------ Data provided ------

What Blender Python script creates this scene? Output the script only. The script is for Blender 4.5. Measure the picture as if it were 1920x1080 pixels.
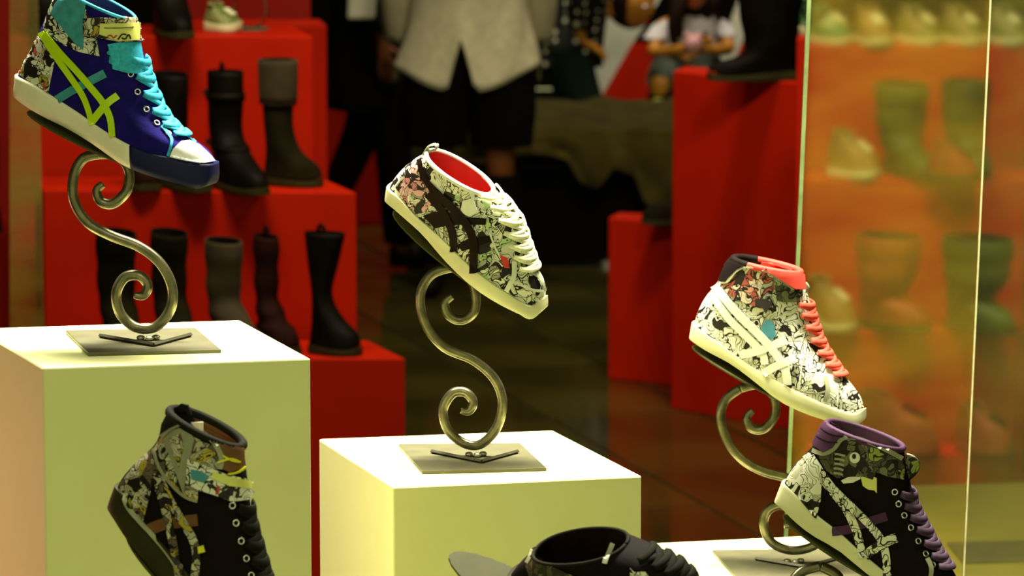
import bpy, bmesh, math, random
from mathutils import Vector, Matrix
from mathutils.bvhtree import BVHTree
random.seed(4)
for o in list(bpy.data.objects): bpy.data.objects.remove(o)
sc = bpy.context.scene
COL = sc.collection
V = Vector
# ------------------------------------------------------------------ camera, world, light, exposure
F = 8000.0; CAMZ = 2.2; PITCH = math.atan(1180 / F)
cd = bpy.data.cameras.new('camera'); cam = bpy.data.objects.new('camera', cd); COL.objects.link(cam)
cam.location = (0, 0, CAMZ); cam.rotation_euler = (math.pi / 2 - PITCH, 0, 0)
cd.sensor_width = 36; cd.lens = F / 1920 * 36; cd.clip_start = .1; cd.clip_end = 100
cd.dof.use_dof = True; cd.dof.focus_distance = 5.8; cd.dof.aperture_fstop = 9
sc.camera = cam
sc.view_settings.view_transform = 'Standard'; sc.view_settings.look = 'None'
sc.view_settings.exposure = 0.0; sc.view_settings.gamma = 1.0; sc.view_settings.use_curve_mapping = False
w = bpy.data.worlds.new('world'); sc.world = w; w.use_nodes = True
w.node_tree.nodes['Background'].inputs[0].default_value = (.80, .86, .36, 1)
w.node_tree.nodes['Background'].inputs[1].default_value = 0.67
def area(name, loc, target, sx, sy, power, color, spread=180):
    l = bpy.data.lights.new(name, 'AREA'); l.shape = 'RECTANGLE'; l.size = sx; l.size_y = sy
    l.energy = power; l.color = color; l.spread = math.radians(spread)
    o = bpy.data.objects.new(name, l); COL.objects.link(o); o.location = loc
    o.rotation_euler = (V(target) - V(loc)).to_track_quat('-Z', 'Y').to_euler(); return o
def spot(name, loc, target, power, color, ang=50, blend=.6, size=.05):
    l = bpy.data.lights.new(name, 'SPOT'); l.energy = power; l.color = color
    l.spot_size = math.radians(ang); l.spot_blend = blend; l.shadow_soft_size = size
    o = bpy.data.objects.new(name, l); COL.objects.link(o); o.location = loc
    o.rotation_euler = (V(target) - V(loc)).to_track_quat('-Z', 'Y').to_euler(); return o
WARM = (1, .93, .74)
area('window_downlight', (0, 6.15, 3.25), (0, 6.0, 0), 2.3, .3, 150, WARM, 95)
spot('added_front_fill', (-.2, 2.6, 3.2), (-.1, 5.7, 1.2), 38, (1, .96, .80), 40, .8, .12)  # unseen fill lamp, added to brighten the pedestal and shoe fronts
area('left_stage_light', (-.7, 9.0, 3.25), (-.65, 10.1, .7), .9, .3, 23, (1, .86, .62), 120)
area('right_stage_light', (1.05, 9.2, 3.25), (1.1, 10.5, .7), .8, .3, 24, (1, .88, .6), 120)
area('shop_floor_light', (.2, 14.2, 3.3), (.2, 15.5, .2), 1.6, .4, 28, (1, .9, .66), 150)
area('shop_back_light', (.7, 17.2, 3.3), (.6, 18.6, .5), 1.6, .5, 50, (1, .93, .75), 150)
area('centre_stage_light', (.6, 11.6, 3.3), (.5, 12.8, .7), .5, .3, 18, (1, .86, .62), 110)

area('added_red_bounce', (-1.9, 6.1, .8), (-.7, 5.62, 1.0), .4, .6, 1.3, (1, .42, .28), 60)  # added lamp, stands in for red light bounced onto the left pedestal
RIGHT = V((1, 0, 0)); FWD = V((0, math.cos(PITCH), -math.sin(PITCH))); UPI = V((0, math.sin(PITCH), math.cos(PITCH)))
EYE = V((0, 0, CAMZ))
def ray(px, py): return FWD + RIGHT * ((px - 960) / F) - UPI * ((py - 540) / F)
def P(px, py, D): return EYE + ray(px, py) * D                    # the point seen there, D metres away
def onz(px, py, z): r = ray(px, py); return EYE + r * ((z - CAMZ) / r.z)
def onp(px, py, O, n): r = ray(px, py); return EYE + r * ((O - EYE).dot(n) / r.dot(n))

# ------------------------------------------------------------------ materials
def nt(name):
    m = bpy.data.materials.new(name); m.use_nodes = True; t = m.node_tree; return m, t, t.nodes['Principled BSDF']
def mat(name, c, r=.6, metal=0, var=.12, scale=40, bump=.0, bscale=300, spec=.5, coat=0):
    m, t, b = nt(name); N, L = t.nodes, t.links
    tc = N.new('ShaderNodeTexCoord'); no = N.new('ShaderNodeTexNoise'); no.inputs['Scale'].default_value = scale
    no.inputs['Detail'].default_value = 4; L.new(tc.outputs['Object'], no.inputs['Vector'])
    cr = N.new('ShaderNodeValToRGB'); L.new(no.outputs['Fac'], cr.inputs[0])
    cr.color_ramp.elements[0].position = .3; cr.color_ramp.elements[1].position = .7
    cr.color_ramp.elements[0].color = [max(0, x * (1 - var)) for x in c] + [1]
    cr.color_ramp.elements[1].color = [min(1, x * (1 + var)) for x in c] + [1]
    L.new(cr.outputs[0], b.inputs['Base Color'])
    b.inputs['Roughness'].default_value = r; b.inputs['Metallic'].default_value = metal
    b.inputs['Specular IOR Level'].default_value = spec; b.inputs['Coat Weight'].default_value = coat
    if bump:
        n2 = N.new('ShaderNodeTexNoise'); n2.inputs['Scale'].default_value = bscale
        L.new(tc.outputs['Object'], n2.inputs['Vector']); bp = N.new('ShaderNodeBump')
        bp.inputs['Strength'].default_value = bump; bp.inputs['Distance'].default_value = .002
        L.new(n2.outputs['Fac'], bp.inputs['Height']); L.new(bp.outputs[0], b.inputs['Normal'])
    return m
def doodle(name, cols, scale=75, ink=(.008, .006, .004), line=.055, squig=.16, seed=0, rough=.5):
    """printed fabric: inked blobs and squiggles; cols = [(pos, colour)...] for the blob fills"""
    m, t, b = nt(name); N, L = t.nodes, t.links
    tc = N.new('ShaderNodeTexCoord'); mp = N.new('ShaderNodeMapping'); mp.inputs['Location'].default_value = (seed, seed * .7, seed * 1.3)
    L.new(tc.outputs['Object'], mp.inputs[0])
    wn = N.new('ShaderNodeTexNoise'); wn.inputs['Scale'].default_value = 38; wn.inputs['Detail'].default_value = 1; L.new(mp.outputs[0], wn.inputs['Vector'])
    sb = N.new('ShaderNodeVectorMath'); sb.operation = 'SUBTRACT'; L.new(wn.outputs['Color'], sb.inputs[0]); sb.inputs[1].default_value = (.5, .5, .5)
    sm = N.new('ShaderNodeVectorMath'); sm.operation = 'SCALE'; L.new(sb.outputs[0], sm.inputs[0]); sm.inputs['Scale'].default_value = .038
    ad = N.new('ShaderNodeVectorMath'); L.new(mp.outputs[0], ad.inputs[0]); L.new(sm.outputs[0], ad.inputs[1])
    ve = N.new('ShaderNodeTexVoronoi'); ve.feature = 'DISTANCE_TO_EDGE'; ve.inputs['Scale'].default_value = scale * 1.25; L.new(ad.outputs[0], ve.inputs['Vector'])
    vc = N.new('ShaderNodeTexVoronoi'); vc.inputs['Scale'].default_value = scale * 1.25; L.new(ad.outputs[0], vc.inputs['Vector'])
    e = N.new('ShaderNodeMath'); e.operation = 'LESS_THAN'; L.new(ve.outputs['Distance'], e.inputs[0]); e.inputs[1].default_value = line * 1.25
    se = N.new('ShaderNodeSeparateColor'); L.new(vc.outputs['Color'], se.inputs[0])
    cr = N.new('ShaderNodeValToRGB'); cr.color_ramp.interpolation = 'CONSTANT'; L.new(se.outputs[0], cr.inputs[0])
    while len(cr.color_ramp.elements) < len(cols): cr.color_ramp.elements.new(.5)
    for el, (p, c) in zip(cr.color_ramp.elements, cols): el.position = p; el.color = list(c) + [1]
    n2 = N.new('ShaderNodeTexNoise'); n2.inputs['Scale'].default_value = scale * 1.0; n2.inputs['Detail'].default_value = .8; L.new(ad.outputs[0], n2.inputs['Vector'])
    a = N.new('ShaderNodeMath'); a.operation = 'MULTIPLY'; L.new(n2.outputs['Fac'], a.inputs[0]); a.inputs[1].default_value = 8
    fr = N.new('ShaderNodeMath'); fr.operation = 'FRACT'; L.new(a.outputs[0], fr.inputs[0])
    lt = N.new('ShaderNodeMath'); lt.operation = 'LESS_THAN'; L.new(fr.outputs[0], lt.inputs[0]); lt.inputs[1].default_value = squig * 1.35
    gt = N.new('ShaderNodeMath'); gt.operation = 'GREATER_THAN'; L.new(se.outputs[1], gt.inputs[0]); gt.inputs[1].default_value = .15
    mu = N.new('ShaderNodeMath'); mu.operation = 'MULTIPLY'; L.new(lt.outputs[0], mu.inputs[0]); L.new(gt.outputs[0], mu.inputs[1])
    g2 = N.new('ShaderNodeMath'); g2.operation = 'GREATER_THAN'; L.new(se.outputs[2], g2.inputs[0]); g2.inputs[1].default_value = .45
    e2 = N.new('ShaderNodeMath'); e2.operation = 'MULTIPLY'; L.new(e.outputs[0], e2.inputs[0]); L.new(g2.outputs[0], e2.inputs[1])
    mx = N.new('ShaderNodeMath'); mx.operation = 'MAXIMUM'; L.new(e2.outputs[0], mx.inputs[0]); L.new(mu.outputs[0], mx.inputs[1])
    mi = N.new('ShaderNodeMix'); mi.data_type = 'RGBA'; L.new(mx.outputs[0], mi.inputs[0]); L.new(cr.outputs[0], mi.inputs[6]); mi.inputs[7].default_value = list(ink) + [1]
    L.new(mi.outputs[2], b.inputs['Base Color']); b.inputs['Roughness'].default_value = rough; b.inputs['Specular IOR Level'].default_value = .3
    return m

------

Search the data for "scene". Copy every line that has it.

● **Exercise answer**:
What Blender Python script creates this scene? Output the script only. The script is for Blender 4.5. Measure the picture as if it were 1920x1080 pixels.
sc = bpy.context.scene